What the exercise asks
Output, please, exactly those lines of the listing that come before the line with "random.seed(11)", along with that line itself.

— Start —

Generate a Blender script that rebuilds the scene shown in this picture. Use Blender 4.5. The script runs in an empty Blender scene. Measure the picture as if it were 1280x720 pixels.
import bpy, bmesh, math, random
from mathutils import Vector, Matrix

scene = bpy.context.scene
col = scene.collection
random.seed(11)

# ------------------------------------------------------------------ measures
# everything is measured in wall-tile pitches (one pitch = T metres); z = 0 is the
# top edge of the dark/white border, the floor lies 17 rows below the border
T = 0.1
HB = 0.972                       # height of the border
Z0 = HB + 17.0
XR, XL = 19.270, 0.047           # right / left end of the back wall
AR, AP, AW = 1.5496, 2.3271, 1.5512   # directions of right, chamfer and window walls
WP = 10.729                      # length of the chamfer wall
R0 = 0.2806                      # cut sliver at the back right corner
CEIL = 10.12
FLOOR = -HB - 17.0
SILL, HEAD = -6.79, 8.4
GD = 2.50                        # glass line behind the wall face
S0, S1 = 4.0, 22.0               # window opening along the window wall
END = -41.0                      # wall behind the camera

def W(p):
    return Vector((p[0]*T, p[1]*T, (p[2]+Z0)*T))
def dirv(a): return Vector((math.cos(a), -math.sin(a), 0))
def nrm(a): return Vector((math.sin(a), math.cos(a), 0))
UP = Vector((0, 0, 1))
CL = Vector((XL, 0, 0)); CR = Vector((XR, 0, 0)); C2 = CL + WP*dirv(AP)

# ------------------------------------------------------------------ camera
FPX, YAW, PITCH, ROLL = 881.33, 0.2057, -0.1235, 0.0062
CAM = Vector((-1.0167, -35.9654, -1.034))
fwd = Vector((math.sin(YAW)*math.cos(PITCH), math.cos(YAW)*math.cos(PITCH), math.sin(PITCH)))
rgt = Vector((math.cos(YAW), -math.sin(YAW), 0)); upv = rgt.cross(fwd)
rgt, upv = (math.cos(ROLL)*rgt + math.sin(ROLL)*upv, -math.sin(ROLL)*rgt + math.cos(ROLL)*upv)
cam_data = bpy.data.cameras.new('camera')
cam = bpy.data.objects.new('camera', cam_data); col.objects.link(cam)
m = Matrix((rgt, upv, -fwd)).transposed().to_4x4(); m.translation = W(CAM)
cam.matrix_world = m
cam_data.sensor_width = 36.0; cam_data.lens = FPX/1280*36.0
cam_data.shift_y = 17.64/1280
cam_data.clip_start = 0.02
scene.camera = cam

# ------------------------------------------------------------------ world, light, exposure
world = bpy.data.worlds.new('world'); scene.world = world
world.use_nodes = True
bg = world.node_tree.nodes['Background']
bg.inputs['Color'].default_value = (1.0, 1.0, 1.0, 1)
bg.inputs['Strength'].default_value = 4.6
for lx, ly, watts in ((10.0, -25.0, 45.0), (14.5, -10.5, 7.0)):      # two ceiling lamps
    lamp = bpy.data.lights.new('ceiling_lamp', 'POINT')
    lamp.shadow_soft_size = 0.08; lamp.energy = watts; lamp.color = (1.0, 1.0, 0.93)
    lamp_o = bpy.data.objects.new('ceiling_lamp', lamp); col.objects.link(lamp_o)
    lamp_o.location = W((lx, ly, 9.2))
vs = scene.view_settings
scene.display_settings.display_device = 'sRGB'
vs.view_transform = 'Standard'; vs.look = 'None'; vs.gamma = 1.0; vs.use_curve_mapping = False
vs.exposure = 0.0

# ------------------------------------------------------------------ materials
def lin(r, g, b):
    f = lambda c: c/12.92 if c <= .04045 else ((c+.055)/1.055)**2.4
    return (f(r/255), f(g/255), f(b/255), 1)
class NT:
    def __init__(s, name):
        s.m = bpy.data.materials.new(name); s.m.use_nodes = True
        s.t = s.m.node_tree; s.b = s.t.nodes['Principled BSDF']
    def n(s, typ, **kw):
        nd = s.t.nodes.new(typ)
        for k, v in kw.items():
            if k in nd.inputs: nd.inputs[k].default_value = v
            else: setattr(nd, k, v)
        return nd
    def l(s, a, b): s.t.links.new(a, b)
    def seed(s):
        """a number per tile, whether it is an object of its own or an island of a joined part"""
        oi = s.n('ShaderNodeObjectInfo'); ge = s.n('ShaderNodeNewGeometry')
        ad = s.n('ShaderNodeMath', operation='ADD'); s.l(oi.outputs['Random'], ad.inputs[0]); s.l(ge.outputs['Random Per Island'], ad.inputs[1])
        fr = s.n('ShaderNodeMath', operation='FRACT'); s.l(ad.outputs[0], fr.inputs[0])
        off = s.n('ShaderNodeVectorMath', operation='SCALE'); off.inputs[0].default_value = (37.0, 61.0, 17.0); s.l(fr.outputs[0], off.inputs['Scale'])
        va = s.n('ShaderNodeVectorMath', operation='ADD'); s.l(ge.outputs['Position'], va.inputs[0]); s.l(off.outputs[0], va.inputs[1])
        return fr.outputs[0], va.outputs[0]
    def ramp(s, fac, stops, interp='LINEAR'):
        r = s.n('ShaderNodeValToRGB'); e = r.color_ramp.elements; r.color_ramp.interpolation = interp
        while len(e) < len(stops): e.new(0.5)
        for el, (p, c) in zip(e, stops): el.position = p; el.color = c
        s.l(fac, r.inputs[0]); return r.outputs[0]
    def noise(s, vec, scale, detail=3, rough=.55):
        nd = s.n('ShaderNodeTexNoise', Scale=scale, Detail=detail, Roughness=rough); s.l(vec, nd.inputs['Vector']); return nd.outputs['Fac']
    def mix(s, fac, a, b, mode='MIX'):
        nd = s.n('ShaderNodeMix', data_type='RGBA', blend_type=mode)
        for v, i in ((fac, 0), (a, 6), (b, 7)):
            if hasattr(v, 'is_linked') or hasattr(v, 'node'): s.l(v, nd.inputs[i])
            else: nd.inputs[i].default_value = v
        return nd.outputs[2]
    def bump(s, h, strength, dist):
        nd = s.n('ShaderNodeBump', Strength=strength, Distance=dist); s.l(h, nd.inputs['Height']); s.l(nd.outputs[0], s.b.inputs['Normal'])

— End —

Reply
Generate a Blender script that rebuilds the scene shown in this picture. Use Blender 4.5. The script runs in an empty Blender scene. Measure the picture as if it were 1280x720 pixels.
import bpy, bmesh, math, random
from mathutils import Vector, Matrix

scene = bpy.context.scene
col = scene.collection
random.seed(11)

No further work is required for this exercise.